§ RECORD EXTRACTS

==============================

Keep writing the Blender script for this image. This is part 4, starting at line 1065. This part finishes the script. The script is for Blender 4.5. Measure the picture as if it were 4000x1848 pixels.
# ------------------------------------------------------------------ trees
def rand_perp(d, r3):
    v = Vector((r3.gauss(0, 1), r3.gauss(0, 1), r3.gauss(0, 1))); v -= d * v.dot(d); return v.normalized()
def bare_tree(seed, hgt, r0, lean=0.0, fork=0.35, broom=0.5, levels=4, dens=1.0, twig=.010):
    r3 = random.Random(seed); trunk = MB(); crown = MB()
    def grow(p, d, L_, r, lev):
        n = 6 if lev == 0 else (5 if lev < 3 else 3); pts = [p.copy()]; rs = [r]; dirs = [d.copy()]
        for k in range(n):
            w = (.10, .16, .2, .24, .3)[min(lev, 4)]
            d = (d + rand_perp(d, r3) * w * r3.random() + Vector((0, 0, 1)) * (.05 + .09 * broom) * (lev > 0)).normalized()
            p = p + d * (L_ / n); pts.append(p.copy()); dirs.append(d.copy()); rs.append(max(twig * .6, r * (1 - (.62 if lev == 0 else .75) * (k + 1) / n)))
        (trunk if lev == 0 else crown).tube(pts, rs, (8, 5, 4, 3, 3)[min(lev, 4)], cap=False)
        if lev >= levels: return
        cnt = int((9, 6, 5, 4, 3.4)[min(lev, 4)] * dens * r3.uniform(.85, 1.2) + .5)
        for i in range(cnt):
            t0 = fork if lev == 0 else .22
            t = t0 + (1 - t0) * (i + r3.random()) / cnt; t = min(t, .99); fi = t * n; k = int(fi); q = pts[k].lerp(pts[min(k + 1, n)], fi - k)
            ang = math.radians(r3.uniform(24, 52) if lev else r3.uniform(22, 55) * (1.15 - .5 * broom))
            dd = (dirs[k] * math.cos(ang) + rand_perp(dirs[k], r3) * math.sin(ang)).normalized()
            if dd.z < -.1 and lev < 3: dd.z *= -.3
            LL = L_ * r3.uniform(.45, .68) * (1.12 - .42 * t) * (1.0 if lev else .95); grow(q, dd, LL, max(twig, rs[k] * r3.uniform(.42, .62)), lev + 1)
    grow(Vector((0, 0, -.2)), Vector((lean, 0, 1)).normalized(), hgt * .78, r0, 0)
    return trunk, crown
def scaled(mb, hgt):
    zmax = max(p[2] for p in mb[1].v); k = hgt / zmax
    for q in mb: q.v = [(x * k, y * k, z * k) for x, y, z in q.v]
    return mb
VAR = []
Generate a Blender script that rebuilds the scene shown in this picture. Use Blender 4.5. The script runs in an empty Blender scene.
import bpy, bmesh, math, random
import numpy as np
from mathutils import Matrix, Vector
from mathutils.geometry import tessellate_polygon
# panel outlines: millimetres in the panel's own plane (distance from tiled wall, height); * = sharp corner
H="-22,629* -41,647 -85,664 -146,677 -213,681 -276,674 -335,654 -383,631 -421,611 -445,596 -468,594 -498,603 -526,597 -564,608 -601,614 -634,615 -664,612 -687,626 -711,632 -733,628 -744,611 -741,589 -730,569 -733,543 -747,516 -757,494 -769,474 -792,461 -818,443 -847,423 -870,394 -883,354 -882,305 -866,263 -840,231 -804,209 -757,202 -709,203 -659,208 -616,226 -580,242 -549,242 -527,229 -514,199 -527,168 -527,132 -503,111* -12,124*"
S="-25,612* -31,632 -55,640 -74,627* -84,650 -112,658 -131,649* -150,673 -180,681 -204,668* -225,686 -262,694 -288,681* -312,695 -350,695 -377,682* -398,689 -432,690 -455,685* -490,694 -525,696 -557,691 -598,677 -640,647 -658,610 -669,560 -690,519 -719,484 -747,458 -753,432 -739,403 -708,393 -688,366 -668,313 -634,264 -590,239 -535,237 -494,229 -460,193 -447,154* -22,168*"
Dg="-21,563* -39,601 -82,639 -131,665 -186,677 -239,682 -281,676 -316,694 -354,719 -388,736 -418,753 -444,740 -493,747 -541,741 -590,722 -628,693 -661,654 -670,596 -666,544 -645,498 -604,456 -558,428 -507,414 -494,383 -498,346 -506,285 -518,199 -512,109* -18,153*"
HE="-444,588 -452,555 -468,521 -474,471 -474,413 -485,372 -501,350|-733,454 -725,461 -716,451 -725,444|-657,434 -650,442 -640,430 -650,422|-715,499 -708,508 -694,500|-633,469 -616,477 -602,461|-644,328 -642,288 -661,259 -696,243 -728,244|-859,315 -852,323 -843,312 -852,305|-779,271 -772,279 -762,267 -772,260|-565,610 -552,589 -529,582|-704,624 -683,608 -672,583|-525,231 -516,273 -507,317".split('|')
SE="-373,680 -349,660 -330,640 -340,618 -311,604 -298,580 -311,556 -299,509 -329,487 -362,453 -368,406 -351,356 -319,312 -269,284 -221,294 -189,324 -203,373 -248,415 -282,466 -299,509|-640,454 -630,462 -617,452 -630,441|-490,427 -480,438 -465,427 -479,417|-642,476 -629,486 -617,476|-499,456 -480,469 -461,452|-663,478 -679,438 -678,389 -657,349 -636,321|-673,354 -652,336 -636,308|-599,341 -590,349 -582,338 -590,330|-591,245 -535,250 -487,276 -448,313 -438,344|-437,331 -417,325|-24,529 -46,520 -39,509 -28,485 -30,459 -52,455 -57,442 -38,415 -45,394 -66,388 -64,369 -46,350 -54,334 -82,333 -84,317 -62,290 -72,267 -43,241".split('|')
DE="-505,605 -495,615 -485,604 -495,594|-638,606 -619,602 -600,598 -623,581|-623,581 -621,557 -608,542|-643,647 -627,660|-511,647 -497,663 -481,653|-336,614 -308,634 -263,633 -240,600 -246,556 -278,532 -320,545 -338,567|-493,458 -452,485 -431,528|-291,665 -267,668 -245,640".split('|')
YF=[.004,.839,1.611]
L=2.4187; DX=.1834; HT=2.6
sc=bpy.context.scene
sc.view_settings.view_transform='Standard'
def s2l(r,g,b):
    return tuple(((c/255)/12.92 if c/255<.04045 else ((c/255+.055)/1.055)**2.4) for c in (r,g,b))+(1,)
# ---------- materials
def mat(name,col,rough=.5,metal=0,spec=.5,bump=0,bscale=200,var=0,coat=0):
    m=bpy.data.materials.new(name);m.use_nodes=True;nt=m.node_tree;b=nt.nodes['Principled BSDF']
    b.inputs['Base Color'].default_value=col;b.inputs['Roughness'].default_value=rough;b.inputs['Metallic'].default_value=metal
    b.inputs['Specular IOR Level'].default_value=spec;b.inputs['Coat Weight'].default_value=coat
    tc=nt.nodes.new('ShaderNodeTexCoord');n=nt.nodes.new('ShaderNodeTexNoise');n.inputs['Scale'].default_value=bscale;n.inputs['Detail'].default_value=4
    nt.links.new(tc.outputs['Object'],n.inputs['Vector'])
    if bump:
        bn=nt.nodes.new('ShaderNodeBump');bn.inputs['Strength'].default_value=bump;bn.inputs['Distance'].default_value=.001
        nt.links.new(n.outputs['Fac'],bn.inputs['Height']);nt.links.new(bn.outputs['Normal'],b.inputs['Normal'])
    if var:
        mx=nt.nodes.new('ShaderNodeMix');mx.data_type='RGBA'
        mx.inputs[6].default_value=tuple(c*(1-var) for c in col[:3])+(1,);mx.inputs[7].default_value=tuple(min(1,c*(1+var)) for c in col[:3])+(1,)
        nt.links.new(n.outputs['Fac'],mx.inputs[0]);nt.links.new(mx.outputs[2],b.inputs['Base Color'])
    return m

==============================

§ REQUIREMENT
Transcribe the records above exactly as they appear.

§ WRITTEN REPLY
Keep writing the Blender script for this image. This is part 4, starting at line 1065. This part finishes the script. The script is for Blender 4.5. Measure the picture as if it were 4000x1848 pixels.
# ------------------------------------------------------------------ trees
def rand_perp(d, r3):
    v = Vector((r3.gauss(0, 1), r3.gauss(0, 1), r3.gauss(0, 1))); v -= d * v.dot(d); return v.normalized()
def bare_tree(seed, hgt, r0, lean=0.0, fork=0.35, broom=0.5, levels=4, dens=1.0, twig=.010):
    r3 = random.Random(seed); trunk = MB(); crown = MB()
    def grow(p, d, L_, r, lev):
        n = 6 if lev == 0 else (5 if lev < 3 else 3); pts = [p.copy()]; rs = [r]; dirs = [d.copy()]
        for k in range(n):
            w = (.10, .16, .2, .24, .3)[min(lev, 4)]
            d = (d + rand_perp(d, r3) * w * r3.random() + Vector((0, 0, 1)) * (.05 + .09 * broom) * (lev > 0)).normalized()
            p = p + d * (L_ / n); pts.append(p.copy()); dirs.append(d.copy()); rs.append(max(twig * .6, r * (1 - (.62 if lev == 0 else .75) * (k + 1) / n)))
        (trunk if lev == 0 else crown).tube(pts, rs, (8, 5, 4, 3, 3)[min(lev, 4)], cap=False)
        if lev >= levels: return
        cnt = int((9, 6, 5, 4, 3.4)[min(lev, 4)] * dens * r3.uniform(.85, 1.2) + .5)
        for i in range(cnt):
            t0 = fork if lev == 0 else .22
            t = t0 + (1 - t0) * (i + r3.random()) / cnt; t = min(t, .99); fi = t * n; k = int(fi); q = pts[k].lerp(pts[min(k + 1, n)], fi - k)
            ang = math.radians(r3.uniform(24, 52) if lev else r3.uniform(22, 55) * (1.15 - .5 * broom))
            dd = (dirs[k] * math.cos(ang) + rand_perp(dirs[k], r3) * math.sin(ang)).normalized()
            if dd.z < -.1 and lev < 3: dd.z *= -.3
            LL = L_ * r3.uniform(.45, .68) * (1.12 - .42 * t) * (1.0 if lev else .95); grow(q, dd, LL, max(twig, rs[k] * r3.uniform(.42, .62)), lev + 1)
    grow(Vector((0, 0, -.2)), Vector((lean, 0, 1)).normalized(), hgt * .78, r0, 0)
    return trunk, crown
def scaled(mb, hgt):
    zmax = max(p[2] for p in mb[1].v); k = hgt / zmax
    for q in mb: q.v = [(x * k, y * k, z * k) for x, y, z in q.v]
    return mb
VAR = []
Generate a Blender script that rebuilds the scene shown in this picture. Use Blender 4.5. The script runs in an empty Blender scene.
import bpy, bmesh, math, random
import numpy as np
from mathutils import Matrix, Vector
from mathutils.geometry import tessellate_polygon
# panel outlines: millimetres in the panel's own plane (distance from tiled wall, height); * = sharp corner
H="-22,629* -41,647 -85,664 -146,677 -213,681 -276,674 -335,654 -383,631 -421,611 -445,596 -468,594 -498,603 -526,597 -564,608 -601,614 -634,615 -664,612 -687,626 -711,632 -733,628 -744,611 -741,589 -730,569 -733,543 -747,516 -757,494 -769,474 -792,461 -818,443 -847,423 -870,394 -883,354 -882,305 -866,263 -840,231 -804,209 -757,202 -709,203 -659,208 -616,226 -580,242 -549,242 -527,229 -514,199 -527,168 -527,132 -503,111* -12,124*"
S="-25,612* -31,632 -55,640 -74,627* -84,650 -112,658 -131,649* -150,673 -180,681 -204,668* -225,686 -262,694 -288,681* -312,695 -350,695 -377,682* -398,689 -432,690 -455,685* -490,694 -525,696 -557,691 -598,677 -640,647 -658,610 -669,560 -690,519 -719,484 -747,458 -753,432 -739,403 -708,393 -688,366 -668,313 -634,264 -590,239 -535,237 -494,229 -460,193 -447,154* -22,168*"
Dg="-21,563* -39,601 -82,639 -131,665 -186,677 -239,682 -281,676 -316,694 -354,719 -388,736 -418,753 -444,740 -493,747 -541,741 -590,722 -628,693 -661,654 -670,596 -666,544 -645,498 -604,456 -558,428 -507,414 -494,383 -498,346 -506,285 -518,199 -512,109* -18,153*"
HE="-444,588 -452,555 -468,521 -474,471 -474,413 -485,372 -501,350|-733,454 -725,461 -716,451 -725,444|-657,434 -650,442 -640,430 -650,422|-715,499 -708,508 -694,500|-633,469 -616,477 -602,461|-644,328 -642,288 -661,259 -696,243 -728,244|-859,315 -852,323 -843,312 -852,305|-779,271 -772,279 -762,267 -772,260|-565,610 -552,589 -529,582|-704,624 -683,608 -672,583|-525,231 -516,273 -507,317".split('|')
SE="-373,680 -349,660 -330,640 -340,618 -311,604 -298,580 -311,556 -299,509 -329,487 -362,453 -368,406 -351,356 -319,312 -269,284 -221,294 -189,324 -203,373 -248,415 -282,466 -299,509|-640,454 -630,462 -617,452 -630,441|-490,427 -480,438 -465,427 -479,417|-642,476 -629,486 -617,476|-499,456 -480,469 -461,452|-663,478 -679,438 -678,389 -657,349 -636,321|-673,354 -652,336 -636,308|-599,341 -590,349 -582,338 -590,330|-591,245 -535,250 -487,276 -448,313 -438,344|-437,331 -417,325|-24,529 -46,520 -39,509 -28,485 -30,459 -52,455 -57,442 -38,415 -45,394 -66,388 -64,369 -46,350 -54,334 -82,333 -84,317 -62,290 -72,267 -43,241".split('|')
DE="-505,605 -495,615 -485,604 -495,594|-638,606 -619,602 -600,598 -623,581|-623,581 -621,557 -608,542|-643,647 -627,660|-511,647 -497,663 -481,653|-336,614 -308,634 -263,633 -240,600 -246,556 -278,532 -320,545 -338,567|-493,458 -452,485 -431,528|-291,665 -267,668 -245,640".split('|')
YF=[.004,.839,1.611]
L=2.4187; DX=.1834; HT=2.6
sc=bpy.context.scene
sc.view_settings.view_transform='Standard'
def s2l(r,g,b):
    return tuple(((c/255)/12.92 if c/255<.04045 else ((c/255+.055)/1.055)**2.4) for c in (r,g,b))+(1,)
# ---------- materials
def mat(name,col,rough=.5,metal=0,spec=.5,bump=0,bscale=200,var=0,coat=0):
    m=bpy.data.materials.new(name);m.use_nodes=True;nt=m.node_tree;b=nt.nodes['Principled BSDF']
    b.inputs['Base Color'].default_value=col;b.inputs['Roughness'].default_value=rough;b.inputs['Metallic'].default_value=metal
    b.inputs['Specular IOR Level'].default_value=spec;b.inputs['Coat Weight'].default_value=coat
    tc=nt.nodes.new('ShaderNodeTexCoord');n=nt.nodes.new('ShaderNodeTexNoise');n.inputs['Scale'].default_value=bscale;n.inputs['Detail'].default_value=4
    nt.links.new(tc.outputs['Object'],n.inputs['Vector'])
    if bump:
        bn=nt.nodes.new('ShaderNodeBump');bn.inputs['Strength'].default_value=bump;bn.inputs['Distance'].default_value=.001
        nt.links.new(n.outputs['Fac'],bn.inputs['Height']);nt.links.new(bn.outputs['Normal'],b.inputs['Normal'])
    if var:
        mx=nt.nodes.new('ShaderNodeMix');mx.data_type='RGBA'
        mx.inputs[6].default_value=tuple(c*(1-var) for c in col[:3])+(1,);mx.inputs[7].default_value=tuple(min(1,c*(1+var)) for c in col[:3])+(1,)
        nt.links.new(n.outputs['Fac'],mx.inputs[0]);nt.links.new(mx.outputs[2],b.inputs['Base Color'])
    return m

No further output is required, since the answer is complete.